Turkey and Syria

From Israel’s point of view, regime change in Syria and a warming of ties with Turkey would be welcome developments.

Turkish soldier near Iraq border 390 (photo credit: REUTERS)
Turkish soldier near Iraq border 390
(photo credit: REUTERS)
Will the tense situation between Syria and Turkey escalate into full-fledged war? This possibility is looking increasingly likely after the most recent conflagration on their common border.
Though it was unclear whether forces loyal to President Bashar Assad were responsible for mortar fire from Syria that killed five Turkish civilians, Ankara responded quickly and decisively on Wednesday. Turkey’s military hit targets inside Syria, reportedly killing Syrian soldiers.
This is not the first time the two countries have come into direct conflict.
On June 22, the Syrian military shot down a Turkish RF-4 Phantom reconnaissance aircraft together with two pilots. Turkey’s Prime Minister Recep Tayyip Erdogan made a few bellicose declarations, including calling the Assad regime a “clear and present danger.”
The rules of engagement for the Turkish armed forces were changed and expanded. In the future, any military element approaching Turkish borders from the Syrian side would be considered a direct military threat. Still, at the time Turkish military forces refrained from openly retaliating. This time they did not.
Under Erdogan’s leadership, Ankara has been providing support to the Syrian opposition forces almost from the very beginning of the uprising against Assad that began 18 months ago.
Turkey has emerged as a regional hub of anti-Assad activity. In the past year, the opposition Syrian National Council has established an office in Istanbul, with a section dedicated to military coordination. The nominal leadership of the rebel Free Syrian Army, along with an estimated 33,000 Syrians who fled the spiraling violence inside their country, are based in 10 Turkish camps in the border region.

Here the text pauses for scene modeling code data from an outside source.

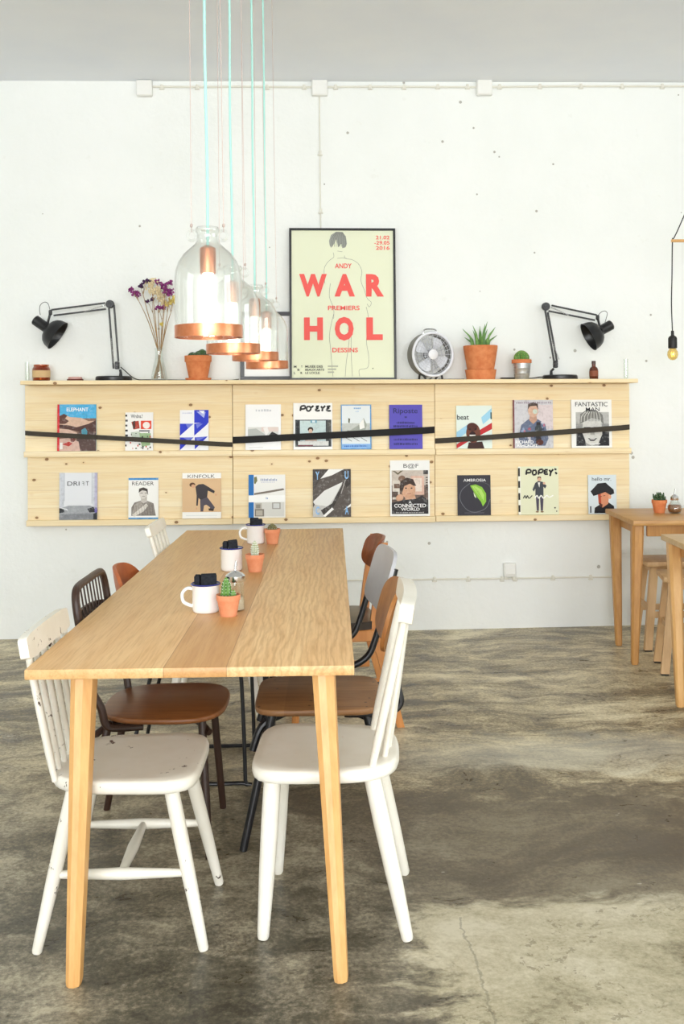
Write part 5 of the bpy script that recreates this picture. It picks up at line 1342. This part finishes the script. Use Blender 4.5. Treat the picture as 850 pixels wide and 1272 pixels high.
flower('thick dried stem with a cream flower head at the top of the bunch', -.030, .0, [(195, 458), (197, 441), (194.5, 410), (192, 385), (190, 366)], [(186, 354), (190, 350), (194, 360), (189, 362)], 'petal_cream', 12, .012, -.01)
flower('dried stem with cream blooms near the middle of the bunch', -.022, -.014, [(196, 455), (198.5, 441), (197, 410), (196, 385)], [(196, 362), (201, 372), (197, 368), (205, 377)], 'petal_cream', 10, .010, .02)
flower('dried stem with magenta purple blooms at the top right', -.026, .010, [(196, 455), (199, 440), (202, 410), (204, 385), (205, 368)], [(196, 351), (202, 354), (210, 351.5), (204, 358)], 'petal_purple', 8, .009, .0)
flower('dried stem with magenta blooms leaning to the right edge', -.018, .016, [(196.5, 455), (199.5, 440), (205, 410), (209, 385)], [(206, 361), (213, 362), (211, 366)], 'petal_purple', 8, .009, -.015)
flower('dried stem with pale yellow blooms low on the right', -.032, -.006, [(195, 455), (199.5, 438), (207, 405), (213, 385)], [(208, 377), (213, 374), (216, 370)], 'petal_yellow', 9, .010, .01)
flower('short dried stem with pink purple blooms in the centre', -.012, .02, [(197, 455), (199, 440), (200.5, 412), (201, 395)], [(197, 382), (203, 382)], 'petal_purple', 7, .008, .015)
flower('dried stem with one small yellow bud halfway up', .002, -.02, [(198, 455), (199.5, 440), (201, 420)], [(201.5, 403)], 'petal_yellow', 4, .004, -.01)

# potted plants on the shelf
p = on_s(246.5); cactus('terracotta pot with a clump of dark cactus, beside the dried flowers', p, 'cluster', .081, .142, 'terracotta', None, 0, .014)
p = on_s(597.5, -.11)
t = thing('potted_aloe', 'large terracotta pot of spiky green aloe between fan and tin pot', 'potted plant', p)
R = .104
m = MB(); m.lathe([(0, 0), (R * .83, 0), (R * .91, .058), (R * .93, .060), (R * .88, .060), (R * .80, .008), (0, .008)], 40); m.build('saucer', 'terracotta', t, angle=30)
m = MB(); m.lathe([(0, .0085), (R * .70, .0085), (R * .96, .168), (R, .192), (R, .206), (R * .95, .206), (R * .92, .19), (0, .19)], 44); m.build('pot', 'terracotta', t, angle=30)
m = MB(); m.lathe([(0, .1895), (R * .925, .1895), (R * .9, .195), (0, .197)], 24); m.build('soil', 'soil', t)
m = MB()
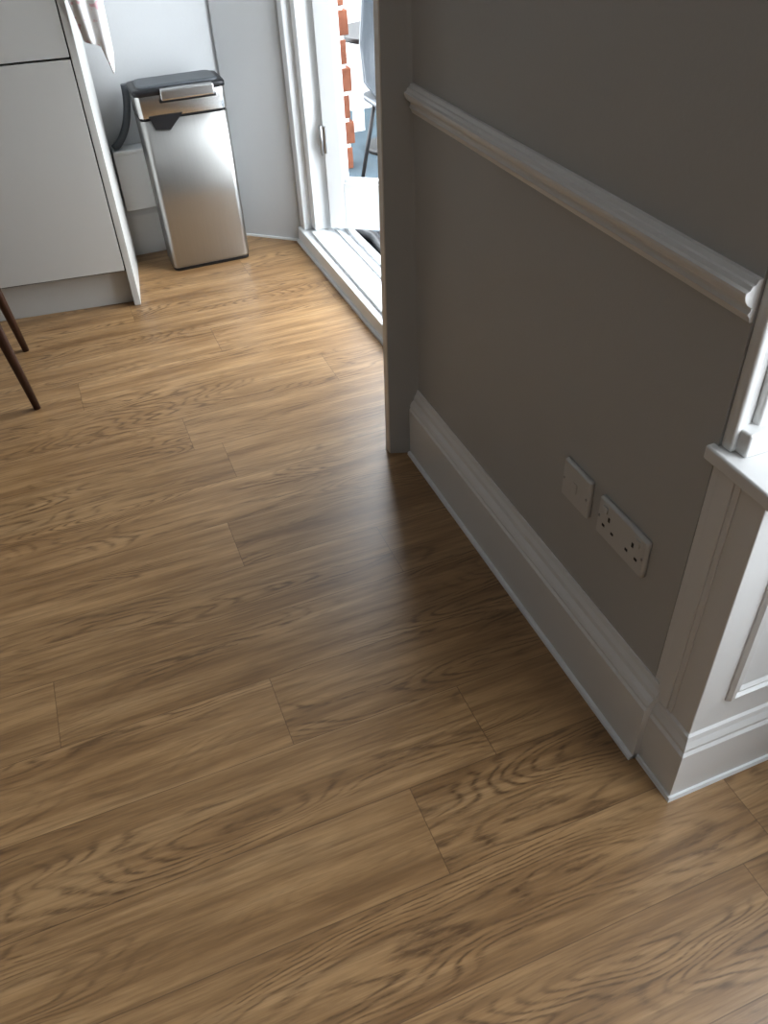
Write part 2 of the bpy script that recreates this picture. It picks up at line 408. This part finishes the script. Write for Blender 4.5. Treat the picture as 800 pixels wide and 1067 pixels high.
# ------------------------------------------------------------ outside
box('ground',.9,7,1.0,7,-.12,-.05,'paving')
box('doorstep_mat',1.0,1.45,2.2,3.1,-.05,-.02,'black',None,.008)
tube('garden_hose',[(1.02,2.62,.0),(1.06,2.74,.0),(1.09,2.86,.0),(1.10,3.0,.0),(1.06,3.12,.0)],.02,'black')
box('wall_garden',1.10,6,4.9,5.0,-.05,2.2,'render')
qu=[]
for i in range(14):
    z=-.05+i*.115
    qu.append((1.25 if i%2 else 1.27,1.378 if i%2 else 1.362,3.95,4.08,z,z+.098))
pier=empty('brick_pier')
multibox('bricks',qu,'brick',pier,.004)
box('mortar',1.275,1.355,3.955,4.075,-.05,1.54,'render',pier)
fe=[(1.15+i*.14,1.21+i*.14,4.5,4.52,-.05,1.5) for i in range(22)]
multibox('garden_fence',fe+[(1.1,4.3,4.52,4.55,.25,.31),(1.1,4.3,4.52,4.55,1.2,1.26)],'render')
oc=empty('garden_chair',(1.48,3.62,0))
rg=[]
for z,y,w,d in ((.33,-.02,.06,.0),(.35,-.05,.13,.0),(.40,.0,.16,.0),(.55,.0,.17,.0),(.72,.0,.15,0),(.78,.0,.11,0)):
    r=[]
    for i in range(17):
        a=math.pi*i/16; r.append((-math.cos(a)*w, y+math.sin(a)*.13*(w/.17),z))
    for i in range(16,-1,-1):
        a=math.pi*i/16; r.append((-math.cos(a)*(w-.008), y+math.sin(a)*(.13*(w/.17)-.008),z))
    rg.append(r)
loft('shell',rg,'greyp',oc)
loft('seat_pan',[[(x,y,z) for x,y in rrect(-.15,.15,-.17,.10,.06)] for z in (.325,.345)],'greyp',oc)
for i,(sx,sy) in enumerate(((-1,-1),(1,-1),(1,1),(-1,1))):
    tube(f'leg_{i+1}',[(sx*.09,sy*.09-.03,.33),(sx*.15,sy*.16-.03,-.05)],.009,'blackm',oc)
tb=empty('garden_table',(1.66,4.15,0))
tube('top',[(0,0,.47),(0,0,.49)],.26,'blackm',tb,40)
tube('pedestal',[(0,0,-.04),(0,0,.47)],.02,'blackm',tb)
tube('foot',[(0,0,-.05),(0,0,-.03)],.15,'blackm',tb,32)

# ------------------------------------------------------------ light
w=bpy.data.worlds.new('overcast_sky'); S.world=w; w.use_nodes=True; nt=w.node_tree
bg=nt.nodes['Background']; tc=nt.nodes.new('ShaderNodeTexCoord'); sp=nt.nodes.new('ShaderNodeSeparateXYZ'); rp=nt.nodes.new('ShaderNodeValToRGB')
nt.links.new(tc.outputs['Generated'],sp.inputs[0]); nt.links.new(sp.outputs[2],rp.inputs[0]); nt.links.new(rp.outputs[0],bg.inputs[0])
rp.color_ramp.elements[0].position=0;rp.color_ramp.elements[0].color=(.66,.69,.72,1)
rp.color_ramp.elements[1].position=.6;rp.color_ramp.elements[1].color=(.88,.94,1,1)
bg.inputs[1].default_value=8.5
def portal(name,loc,sx,sy,rot):
    l=bpy.data.lights.new(name,'AREA'); l.shape='RECTANGLE'; l.size=sx;l.size_y=sy; l.cycles.is_portal=True
    o=bpy.data.objects.new(name,l); o.location=loc;o.rotation_euler=rot; COL.objects.link(o)
portal('daylight_portal_bay',(1.32,-.575,1.47),1.7,2.1,(0,math.radians(90),0))
portal('daylight_portal_doors',(.99,2.48,1.1),2.05,1.05,(0,math.radians(90),0))

# ------------------------------------------------------------ camera
cam=bpy.data.cameras.new('camera'); co=bpy.data.objects.new('camera',cam); COL.objects.link(co)
cam.sensor_fit='VERTICAL'; cam.sensor_height=36; cam.sensor_width=27; cam.lens=860/1067*36; cam.clip_start=.02
R=Matrix(((0.9275865,0.2711724,-0.2569995),(-0.3713109,0.5929518,-0.7145183),(-0.0413693,0.7582043,0.6507034))).to_4x4()
co.matrix_world=Matrix.Translation((0,0,1.3))@R
S.camera=co
S.view_settings.view_transform='Standard'
S.view_settings.look='None'
S.view_settings.exposure=.36
S.view_settings.gamma=.86
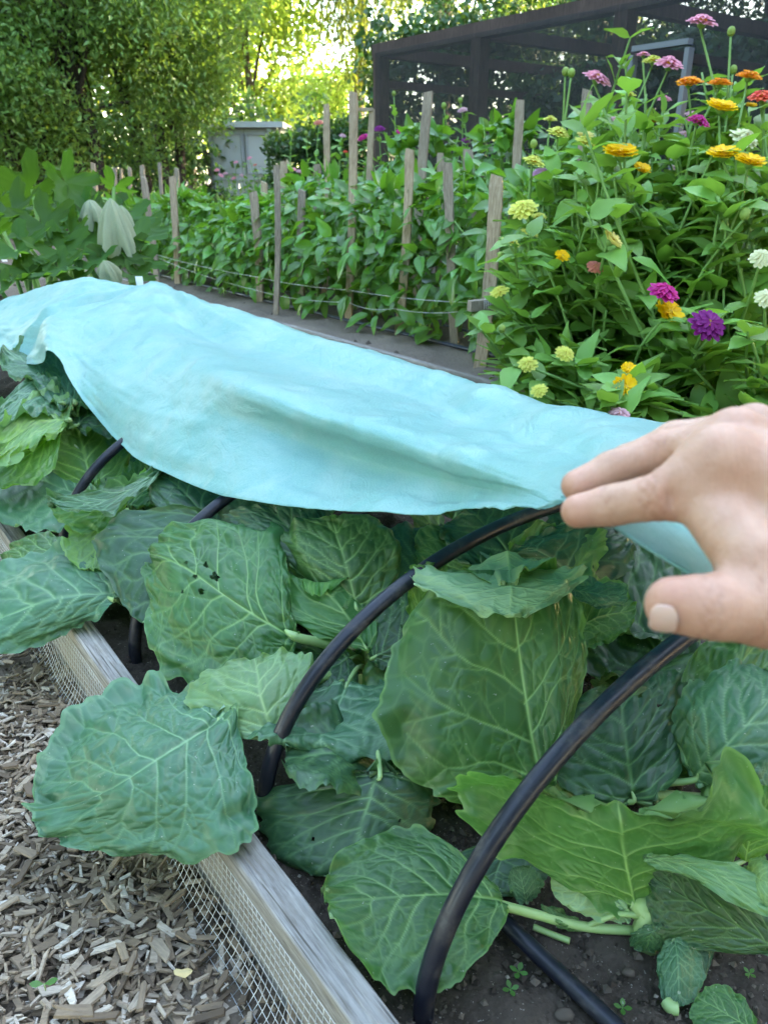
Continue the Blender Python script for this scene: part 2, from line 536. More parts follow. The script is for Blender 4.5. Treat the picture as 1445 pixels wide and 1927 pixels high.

There are a number of reasons for Ankara’s decision to turn against the Assad regime, after several years during which the old rivalry between the countries seemed to be weakening and relations improved. (In 2008, ties between Damascus and Ankara were so good that Turkey served as a facilitator between Israel and Syria to enter negotiations over the fate of the Golan Heights.) Ankara’s turn against Damascus has more to do with Iran than with Syria. Turkey’s leaders, faced with the strong ties that exist between Syria and Iran, realized the futility of continuing to try to woo the Alawite regime away from the Shi’ite Islamic Republic.
Replacing Assad with a Sunni regime in Damascus would help counter Iran’s Shi’ite expansionism in the region. Iran has succeeded in forging strong ties with Iraq’s political leadership that is dominated by pro- Tehran elements. And in Lebanon, Hezbollah, with its own standing army, has succeeded in consolidating its political hegemony.
Assad has also been increasing his support for the PKK, a terrorist organization fighting Turkey for an autonomous Kurdistan that would be carved out of Turkish territory. Finally, Turkey would like to see a quick end to the civil war in Syria in order to prevent a major refugee crisis. Thousands of Syrians have already fled across the border to Turkey to escape the brutality of Assad’s forces.
If the violence continues, a full-blown humanitarian crisis could be created in Turkey. To prevent such a scenario, Ankara might be persuaded to use force to secure a buffer zone inside Syrian territory. And this could lead to open fighting between Syrian and Turkish forces.
It is still too early to determine whether the situation on the Turkish-Syrian border will escalate. And it is difficult to know who to root for. While it would be morally reprehensible to back Assad’s ruthless regime, the alternative – the rise of a Syrian version of the Muslim Brotherhood, followed by the wholesale slaughter of the hated Alawite minority (and perhaps of other minorities such as Druse and Kurds who remained loyal to Assad) – hardly promises to be an improvement.
From Israel’s point of view, regime change in Syria and a warming of ties with Turkey would be welcome developments.
Israel is closely monitoring the situation in both countries.
But when it comes to changes in the Arab world, as we learned in the Gaza Strip and then with the so-called Arab Spring, one must be careful what one hopes for.